:: TASK STATEMENT ::
Make an exact copy of the lines below.

---------- DATA SHOWN ----------

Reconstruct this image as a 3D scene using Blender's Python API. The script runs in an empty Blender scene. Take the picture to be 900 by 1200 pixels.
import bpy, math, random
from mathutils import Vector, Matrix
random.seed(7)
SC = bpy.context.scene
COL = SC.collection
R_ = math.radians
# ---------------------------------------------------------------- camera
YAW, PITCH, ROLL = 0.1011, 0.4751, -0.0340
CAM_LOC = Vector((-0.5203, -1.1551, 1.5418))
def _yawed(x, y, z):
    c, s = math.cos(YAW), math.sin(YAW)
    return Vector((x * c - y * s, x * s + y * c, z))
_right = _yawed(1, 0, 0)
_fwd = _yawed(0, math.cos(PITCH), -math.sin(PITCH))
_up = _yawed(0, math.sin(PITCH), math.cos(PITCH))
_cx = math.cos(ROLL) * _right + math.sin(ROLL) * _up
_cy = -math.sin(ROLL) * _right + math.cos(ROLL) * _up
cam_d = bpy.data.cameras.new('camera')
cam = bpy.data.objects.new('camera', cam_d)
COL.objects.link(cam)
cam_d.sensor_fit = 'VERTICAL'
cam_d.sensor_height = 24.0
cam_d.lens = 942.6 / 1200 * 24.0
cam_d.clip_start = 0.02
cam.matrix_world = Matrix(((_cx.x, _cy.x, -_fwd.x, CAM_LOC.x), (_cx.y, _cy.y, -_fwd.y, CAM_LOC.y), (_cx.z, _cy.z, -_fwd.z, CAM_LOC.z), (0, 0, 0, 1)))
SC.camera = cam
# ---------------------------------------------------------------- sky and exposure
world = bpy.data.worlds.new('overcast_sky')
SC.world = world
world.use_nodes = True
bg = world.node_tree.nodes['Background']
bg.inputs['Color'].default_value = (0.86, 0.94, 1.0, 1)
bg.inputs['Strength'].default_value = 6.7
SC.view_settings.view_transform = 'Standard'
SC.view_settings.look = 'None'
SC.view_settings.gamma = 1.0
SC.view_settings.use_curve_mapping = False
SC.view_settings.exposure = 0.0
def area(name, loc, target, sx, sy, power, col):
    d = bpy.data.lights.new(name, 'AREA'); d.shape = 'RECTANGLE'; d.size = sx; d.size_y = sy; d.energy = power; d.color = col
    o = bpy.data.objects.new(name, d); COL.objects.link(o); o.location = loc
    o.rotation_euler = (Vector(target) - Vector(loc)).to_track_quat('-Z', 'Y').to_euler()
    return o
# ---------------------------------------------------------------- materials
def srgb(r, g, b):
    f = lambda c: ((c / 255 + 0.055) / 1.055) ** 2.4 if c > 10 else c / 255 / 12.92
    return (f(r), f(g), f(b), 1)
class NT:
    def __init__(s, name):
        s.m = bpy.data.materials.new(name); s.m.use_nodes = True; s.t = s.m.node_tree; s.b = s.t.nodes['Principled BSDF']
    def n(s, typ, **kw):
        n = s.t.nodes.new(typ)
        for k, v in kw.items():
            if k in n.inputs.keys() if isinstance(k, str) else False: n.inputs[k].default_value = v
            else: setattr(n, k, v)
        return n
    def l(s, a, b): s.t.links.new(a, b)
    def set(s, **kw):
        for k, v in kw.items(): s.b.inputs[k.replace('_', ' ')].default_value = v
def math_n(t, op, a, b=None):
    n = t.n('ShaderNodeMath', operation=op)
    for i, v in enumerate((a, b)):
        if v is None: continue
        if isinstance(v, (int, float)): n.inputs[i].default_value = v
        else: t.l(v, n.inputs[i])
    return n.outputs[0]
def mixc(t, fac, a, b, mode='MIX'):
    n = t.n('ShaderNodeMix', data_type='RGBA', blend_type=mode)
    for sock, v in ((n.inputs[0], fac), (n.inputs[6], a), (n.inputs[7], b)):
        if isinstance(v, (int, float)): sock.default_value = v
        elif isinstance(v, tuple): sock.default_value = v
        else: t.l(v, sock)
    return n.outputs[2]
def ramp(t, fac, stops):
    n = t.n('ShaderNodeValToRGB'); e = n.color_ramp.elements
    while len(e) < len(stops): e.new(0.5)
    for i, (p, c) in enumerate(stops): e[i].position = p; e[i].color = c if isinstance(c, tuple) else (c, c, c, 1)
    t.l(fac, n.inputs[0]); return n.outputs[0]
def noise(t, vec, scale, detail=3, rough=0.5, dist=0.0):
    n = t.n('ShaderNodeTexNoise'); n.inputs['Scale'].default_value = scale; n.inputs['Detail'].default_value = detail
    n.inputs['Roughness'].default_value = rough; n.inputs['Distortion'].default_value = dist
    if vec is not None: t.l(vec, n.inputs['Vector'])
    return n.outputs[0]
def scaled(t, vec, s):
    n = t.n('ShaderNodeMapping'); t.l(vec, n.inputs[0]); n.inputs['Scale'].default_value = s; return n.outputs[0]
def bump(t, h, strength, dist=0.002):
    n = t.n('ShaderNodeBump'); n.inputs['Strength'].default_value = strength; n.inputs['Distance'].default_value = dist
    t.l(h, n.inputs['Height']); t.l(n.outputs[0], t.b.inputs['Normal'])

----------

:: RESULT FOR THIS EXERCISE ::
Reconstruct this image as a 3D scene using Blender's Python API. The script runs in an empty Blender scene. Take the picture to be 900 by 1200 pixels.
import bpy, math, random
from mathutils import Vector, Matrix
random.seed(7)
SC = bpy.context.scene
COL = SC.collection
R_ = math.radians
# ---------------------------------------------------------------- camera
YAW, PITCH, ROLL = 0.1011, 0.4751, -0.0340
CAM_LOC = Vector((-0.5203, -1.1551, 1.5418))
def _yawed(x, y, z):
    c, s = math.cos(YAW), math.sin(YAW)
    return Vector((x * c - y * s, x * s + y * c, z))
_right = _yawed(1, 0, 0)
_fwd = _yawed(0, math.cos(PITCH), -math.sin(PITCH))
_up = _yawed(0, math.sin(PITCH), math.cos(PITCH))
_cx = math.cos(ROLL) * _right + math.sin(ROLL) * _up
_cy = -math.sin(ROLL) * _right + math.cos(ROLL) * _up
cam_d = bpy.data.cameras.new('camera')
cam = bpy.data.objects.new('camera', cam_d)
COL.objects.link(cam)
cam_d.sensor_fit = 'VERTICAL'
cam_d.sensor_height = 24.0
cam_d.lens = 942.6 / 1200 * 24.0
cam_d.clip_start = 0.02
cam.matrix_world = Matrix(((_cx.x, _cy.x, -_fwd.x, CAM_LOC.x), (_cx.y, _cy.y, -_fwd.y, CAM_LOC.y), (_cx.z, _cy.z, -_fwd.z, CAM_LOC.z), (0, 0, 0, 1)))
SC.camera = cam
# ---------------------------------------------------------------- sky and exposure
world = bpy.data.worlds.new('overcast_sky')
SC.world = world
world.use_nodes = True
bg = world.node_tree.nodes['Background']
bg.inputs['Color'].default_value = (0.86, 0.94, 1.0, 1)
bg.inputs['Strength'].default_value = 6.7
SC.view_settings.view_transform = 'Standard'
SC.view_settings.look = 'None'
SC.view_settings.gamma = 1.0
SC.view_settings.use_curve_mapping = False
SC.view_settings.exposure = 0.0
def area(name, loc, target, sx, sy, power, col):
    d = bpy.data.lights.new(name, 'AREA'); d.shape = 'RECTANGLE'; d.size = sx; d.size_y = sy; d.energy = power; d.color = col
    o = bpy.data.objects.new(name, d); COL.objects.link(o); o.location = loc
    o.rotation_euler = (Vector(target) - Vector(loc)).to_track_quat('-Z', 'Y').to_euler()
    return o
# ---------------------------------------------------------------- materials
def srgb(r, g, b):
    f = lambda c: ((c / 255 + 0.055) / 1.055) ** 2.4 if c > 10 else c / 255 / 12.92
    return (f(r), f(g), f(b), 1)
class NT:
    def __init__(s, name):
        s.m = bpy.data.materials.new(name); s.m.use_nodes = True; s.t = s.m.node_tree; s.b = s.t.nodes['Principled BSDF']
    def n(s, typ, **kw):
        n = s.t.nodes.new(typ)
        for k, v in kw.items():
            if k in n.inputs.keys() if isinstance(k, str) else False: n.inputs[k].default_value = v
            else: setattr(n, k, v)
        return n
    def l(s, a, b): s.t.links.new(a, b)
    def set(s, **kw):
        for k, v in kw.items(): s.b.inputs[k.replace('_', ' ')].default_value = v
def math_n(t, op, a, b=None):
    n = t.n('ShaderNodeMath', operation=op)
    for i, v in enumerate((a, b)):
        if v is None: continue
        if isinstance(v, (int, float)): n.inputs[i].default_value = v
        else: t.l(v, n.inputs[i])
    return n.outputs[0]
def mixc(t, fac, a, b, mode='MIX'):
    n = t.n('ShaderNodeMix', data_type='RGBA', blend_type=mode)
    for sock, v in ((n.inputs[0], fac), (n.inputs[6], a), (n.inputs[7], b)):
        if isinstance(v, (int, float)): sock.default_value = v
        elif isinstance(v, tuple): sock.default_value = v
        else: t.l(v, sock)
    return n.outputs[2]
def ramp(t, fac, stops):
    n = t.n('ShaderNodeValToRGB'); e = n.color_ramp.elements
    while len(e) < len(stops): e.new(0.5)
    for i, (p, c) in enumerate(stops): e[i].position = p; e[i].color = c if isinstance(c, tuple) else (c, c, c, 1)
    t.l(fac, n.inputs[0]); return n.outputs[0]
def noise(t, vec, scale, detail=3, rough=0.5, dist=0.0):
    n = t.n('ShaderNodeTexNoise'); n.inputs['Scale'].default_value = scale; n.inputs['Detail'].default_value = detail
    n.inputs['Roughness'].default_value = rough; n.inputs['Distortion'].default_value = dist
    if vec is not None: t.l(vec, n.inputs['Vector'])
    return n.outputs[0]
def scaled(t, vec, s):
    n = t.n('ShaderNodeMapping'); t.l(vec, n.inputs[0]); n.inputs['Scale'].default_value = s; return n.outputs[0]
def bump(t, h, strength, dist=0.002):
    n = t.n('ShaderNodeBump'); n.inputs['Strength'].default_value = strength; n.inputs['Distance'].default_value = dist
    t.l(h, n.inputs['Height']); t.l(n.outputs[0], t.b.inputs['Normal'])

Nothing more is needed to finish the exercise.